### [GOAL]
Print, word for word, the opening line of the data below and every line after it through the line that contains "PI = math.pi", but not the pictures.

--- START OF GIVEN INFORMATION ---

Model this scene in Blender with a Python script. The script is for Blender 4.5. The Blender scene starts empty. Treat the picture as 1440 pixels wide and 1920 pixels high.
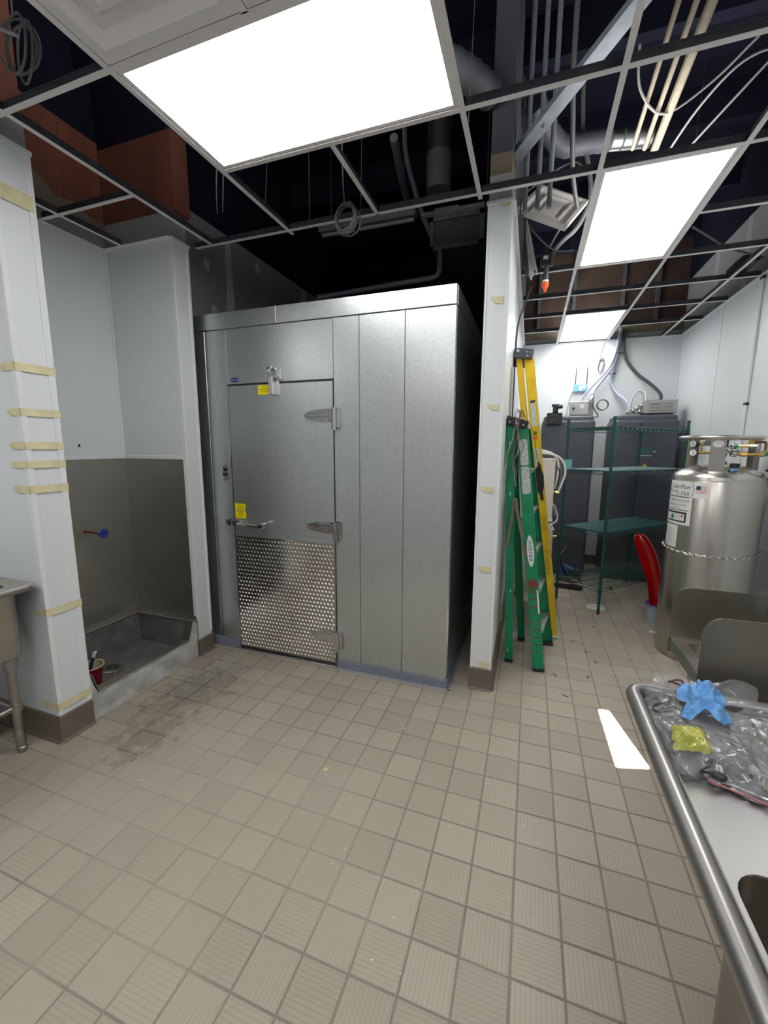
import bpy, bmesh, math, random
from mathutils import Vector, Matrix
random.seed(7)
sc = bpy.context.scene
COL = sc.collection
V = Vector
PI = math.pi

# ------------------------------------------------------------------ camera, world, sun, exposure
CAM_H = 1.607
cam_d = bpy.data.cameras.new('camera'); cam = bpy.data.objects.new('camera', cam_d); COL.objects.link(cam)
yaw, pitch, roll = -0.337146636, -0.155498169, 0.00417185
cy, sy, cp, sp = math.cos(yaw), math.sin(yaw), math.cos(pitch), math.sin(pitch)
fw = V((sy*cp, cy*cp, sp)); rt = V((cy, -sy, 0)); up = rt.cross(fw)
r2 = rt*math.cos(roll)+up*math.sin(roll); u2 = up*math.cos(roll)-rt*math.sin(roll)
cam.matrix_world = Matrix(((r2.x, u2.x, -fw.x, 0), (r2.y, u2.y, -fw.y, 0), (r2.z, u2.z, -fw.z, CAM_H), (0, 0, 0, 1)))
cam_d.sensor_fit = 'HORIZONTAL'; cam_d.sensor_width = 36.0
cam_d.lens = 776.56/1440*36.0
cam_d.clip_start = 0.02; cam_d.clip_end = 100
sc.camera = cam
w = bpy.data.worlds.new('world'); sc.world = w; w.use_nodes = True
w.node_tree.nodes['Background'].inputs[0].default_value = (0.55, 0.68, 0.9, 1)
w.node_tree.nodes['Background'].inputs[1].default_value = 1.0
SUN_DIR = V((0.42, 1.0, -0.44)).normalized()
sun_d = bpy.data.lights.new('sun', 'SUN'); sun = bpy.data.objects.new('sun', sun_d); COL.objects.link(sun)
sun_d.energy = 150.0; sun_d.angle = math.radians(0.1); sun_d.color = (1, 0.95, 0.88)
sun.rotation_euler = SUN_DIR.to_track_quat('-Z', 'Y').to_euler(); sun.location = (-2, -6, 5)
vs = sc.view_settings
sc.display_settings.display_device = 'sRGB'
vs.view_transform = 'Standard'; vs.look = 'None'; vs.gamma = 1.0; vs.use_curve_mapping = False
vs.exposure = 0.31
LAMP = 9.0     # radiance of the LED panels
try:
    sc.cycles.use_denoising = True
    sc.cycles.max_bounces = 14; sc.cycles.diffuse_bounces = 6; sc.cycles.glossy_bounces = 6
    sc.cycles.transparent_max_bounces = 24; sc.cycles.caustics_reflective = False; sc.cycles.caustics_refractive = False
    sc.cycles.sample_clamp_indirect = 6.0
except Exception:
    pass

# ------------------------------------------------------------------ helpers
WL = {}
class MB:
    def __init__(s): s.bm = bmesh.new()
    def _new(s, bm2, mat=None):
        if mat is not None: bmesh.ops.transform(bm2, matrix=mat, verts=bm2.verts)
        me = bpy.data.meshes.new('tmp'); bm2.to_mesh(me); bm2.free(); s.bm.from_mesh(me); bpy.data.meshes.remove(me); return s
    def box(s, a, b, bev=0.0, seg=1, rot=None):
        a = V(a); b = V(b); c = (a+b)/2; d = b-a
        bm = bmesh.new(); bmesh.ops.create_cube(bm, size=1.0)
        bmesh.ops.scale(bm, vec=(abs(d.x), abs(d.y), abs(d.z)), verts=bm.verts)
        if bev: bmesh.ops.bevel(bm, geom=list(bm.edges), offset=bev, segments=seg, affect='EDGES', profile=0.6)
        m = Matrix.Translation(c)
        if rot is not None: m = m @ rot
        return s._new(bm, m)
    def obox(s, c, size, ax, bev=0.0, seg=1):
        # oriented box: ax = (x,y,z) axis vectors
        bm = bmesh.new(); bmesh.ops.create_cube(bm, size=1.0)
        bmesh.ops.scale(bm, vec=size, verts=bm.verts)
        if bev: bmesh.ops.bevel(bm, geom=list(bm.edges), offset=bev, segments=seg, affect='EDGES', profile=0.6)
        X, Y, Z = [V(q).normalized() for q in ax]
        m = Matrix(((X.x, Y.x, Z.x, c[0]), (X.y, Y.y, Z.y, c[1]), (X.z, Y.z, Z.z, c[2]), (0, 0, 0, 1)))
        return s._new(bm, m)
    def cyl(s, p0, p1, r, r2=None, seg=16, caps=True):
        p0 = V(p0); p1 = V(p1); d = p1-p0
        bm = bmesh.new(); bmesh.ops.create_cone(bm, cap_ends=caps, segments=seg, radius1=r, radius2=r if r2 is None else r2, depth=d.length)
        q = V((0, 0, 1)).rotation_difference(d.normalized()).to_matrix().to_4x4()
        return s._new(bm, Matrix.Translation((p0+p1)/2) @ q)
    def sph(s, c, r, seg=12, sc_=(1, 1, 1)):
        bm = bmesh.new(); bmesh.ops.create_uvsphere(bm, u_segments=seg, v_segments=max(6, seg*2//3), radius=r)
        bmesh.ops.scale(bm, vec=sc_, verts=bm.verts)
        return s._new(bm, Matrix.Translation(c))
    def tube(s, pts, r, seg=8, closed=False, smooth=0, flat=None):
        pts = [V(p) for p in pts]
        if smooth:
            n0 = len(pts); pts = spline(pts, smooth, closed)
            if isinstance(r, (list, tuple)) and len(r) == n0:
                r = [r[min(int(i/smooth), n0-1)]+(r[min(int(i/smooth)+1, n0-1)]-r[min(int(i/smooth), n0-1)])*(i/smooth-int(i/smooth)) for i in range(len(pts))]
        n = len(pts); bm = bmesh.new(); rings = []
        prev = None
        for i, p in enumerate(pts):
            a = pts[(i-1) % n] if (closed or i > 0) else p
            b = pts[(i+1) % n] if (closed or i < n-1) else p
            t = (b-a).normalized() if (b-a).length > 1e-9 else V((0, 0, 1))
            if prev is None:
                x = t.orthogonal().normalized()
            else:
                x = prev-t*prev.dot(t)
                x = x.normalized() if x.length > 1e-6 else t.orthogonal().normalized()
            prev = x; y = t.cross(x)
            rr = r[i] if isinstance(r, (list, tuple)) else r
            rings.append([bm.verts.new(p+(x*math.cos(2*PI*k/seg)+y*math.sin(2*PI*k/seg))*rr) for k in range(seg)])
        for i in range(n if closed else n-1):
            A, B = rings[i], rings[(i+1) % n]
            for k in range(seg): bm.faces.new((A[k], A[(k+1) % seg], B[(k+1) % seg], B[k]))
        if not closed:
            bm.faces.new(rings[0][::-1]); bm.faces.new(rings[-1])
        return s._new(bm)
    def lathe(s, prof, c, seg=48, cap=True):
        bm = bmesh.new(); rings = []
        for r, z in prof:
            if r < 1e-6: rings.append([bm.verts.new((c[0], c[1], c[2]+z))])
            else: rings.append([bm.verts.new((c[0]+r*math.cos(2*PI*k/seg), c[1]+r*math.sin(2*PI*k/seg), c[2]+z)) for k in range(seg)])
        for A, B in zip(rings, rings[1:]):
            for k in range(seg):
                a = A[k % len(A)]; b = A[(k+1) % len(A)]; c2 = B[(k+1) % len(B)]; d = B[k % len(B)]
                vsx = []
                for v in (a, b, c2, d):
                    if v not in vsx: vsx.append(v)
                if len(vsx) > 2: bm.faces.new(vsx)
        bmesh.ops.recalc_face_normals(bm, faces=bm.faces)
        return s._new(bm)
    def prism(s, poly, o, X, Y, N, depth):
        # polygon (list of 2D) in plane o + x*X + y*Y extruded along N by depth
        o, X, Y, N = V(o), V(X).normalized(), V(Y).normalized(), V(N).normalized()
        bm = bmesh.new()
        A = [bm.verts.new(o+X*p[0]+Y*p[1]) for p in poly]; B = [bm.verts.new(o+X*p[0]+Y*p[1]+N*depth) for p in poly]
        bm.faces.new(A); bm.faces.new(B[::-1])
        for i in range(len(A)):
            j = (i+1) % len(A); bm.faces.new((A[j], A[i], B[i], B[j]))
        bmesh.ops.recalc_face_normals(bm, faces=bm.faces)
        return s._new(bm)
    def quad(s, *ps):
        vs_ = [s.bm.verts.new(V(p)) for p in ps]; s.bm.faces.new(vs_); return s
    def grid(s, fn, nu, nv, thick=0.0):
        # fn(u,v) -> point ; two-sided shell if thick
        bm = bmesh.new()
        P = [[V(fn(i/nu, j/nv)) for j in range(nv+1)] for i in range(nu+1)]
        g = [[bm.verts.new(P[i][j]) for j in range(nv+1)] for i in range(nu+1)]
        for i in range(nu):
            for j in range(nv): bm.faces.new((g[i][j], g[i+1][j], g[i+1][j+1], g[i][j+1]))
        if thick:
            bm.normal_update()
            ret = bmesh.ops.solidify(bm, geom=list(bm.faces), thickness=thick)
        return s._new(bm)
    def each(s, name, mat, parent, **kw):
        # every loose island becomes an object of its own
        s.bm.verts.index_update(); seen = set(); out = []
        for v0 in s.bm.verts:
            if v0 in seen: continue
            st = [v0]; isl = []; seen.add(v0)
            while st:
                v = st.pop(); isl.append(v)
                for e in v.link_edges:
                    o = e.other_vert(v)
                    if o not in seen: seen.add(o); st.append(o)
            m = MB(); mp = {v: m.bm.verts.new(v.co) for v in isl}
            for f in {f for v in isl for f in v.link_faces}: m.bm.faces.new([mp[v] for v in f.verts])
            out.append(m.build(name, mat, parent, **kw))
        s.bm.free(); return out
    def build(s, name, mat, parent=None, smooth=True, ang=35, kind=None, label=None):
        bm = s.bm
        if not bm.verts: raise ValueError(name)
        lo = V([min(v.co[i] for v in bm.verts) for i in range(3)]); hi = V([max(v.co[i] for v in bm.verts) for i in range(3)])
        o = (lo+hi)/2
        if parent is None: o.z = lo.z
        for v in bm.verts: v.co -= o
        me = bpy.data.meshes.new(name); bm.to_mesh(me); bm.free()
        if smooth:
            me.shade_smooth(); me.set_sharp_from_angle(angle=math.radians(ang))
        me.materials.append(mat)
        ob = bpy.data.objects.new(name, me); COL.objects.link(ob)
        put(ob, o, parent)
        if kind: ob['kind'] = kind
        if label: ob['label'] = label
        return ob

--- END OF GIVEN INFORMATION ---

### [THE ANSWER]
Model this scene in Blender with a Python script. The script is for Blender 4.5. The Blender scene starts empty. Treat the picture as 1440 pixels wide and 1920 pixels high.
import bpy, bmesh, math, random
from mathutils import Vector, Matrix
random.seed(7)
sc = bpy.context.scene
COL = sc.collection
V = Vector
PI = math.pi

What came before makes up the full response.